Roughing it for Front-Row Seat

Mar 17, 2003  •  Post A Comment

After a long wait in Kuwait City he has just joined an Army unit in the field. But he can’t forget the phone plea from his 7-year-old daughter, Emma: “Daddy, why don’t you fire yourself and come home?”
Twenty-four hours into the embedding process, I’m quite optimistic about the potential for this military/media experiment. I have been assigned to live with the 1st Brigade Combat Team of the 3rd Infantry Division. The commander, Col. Will Grimsley, has been straight-up so far. “This is a giant step forward,” he said in his welcome to us. “The military hasn’t done this well in recent years.”
By “this,” he means providing the kind of access reporters need to tell the military’s story. There is no question the Pentagon feels it missed a golden opportunity during Desert Storm. There were a million great stories to tell-stories of heroism any corporation would love to publicize about its employees. But strict limits, lack of cooperation and historical mistrust of the media meant those stories were never broadcast. In recruiting opportunities alone, the military’s attitude cost it dearly. Or at least that seems to be the thinking heading into this war.
So Col. Grimsley has promised us almost limitless access. Go wherever we want, whenever we want. Talk with whomever we want about whatever we want. The only limitations are obvious and legitimate-no access to or broadcast of information that could compromise the troops’ safety or the military’s battle plan. As I say, we are only a day into this, but so far, we’re getting what we’ve been promised.
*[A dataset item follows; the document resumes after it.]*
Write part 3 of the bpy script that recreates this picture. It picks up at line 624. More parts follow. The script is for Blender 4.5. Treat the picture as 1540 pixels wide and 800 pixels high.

Not that there’s any free MREs. The living conditions are a bit, shall we say, rugged. I’m not going to complain about tent life: the freezing nights, the broiling days, crude toilets, no showers and a cot you wouldn’t even find at San Quentin. I bravely told the private spooning out eggs this morning, “Hey, they don’t look so bad.” (I was lying.) “Let’s see if you ask for them again tomorrow,” was the answer. (He knew it.) Now, I come from a long line of people for whom “roughing it” means the Holiday Inn instead of the Marriott. But I think I can handle this for a while. Especially if it’s the price of admission for a show where we get the kind of front-row seat never offered before. Front row? Actually, we’ll be sitting on the stage.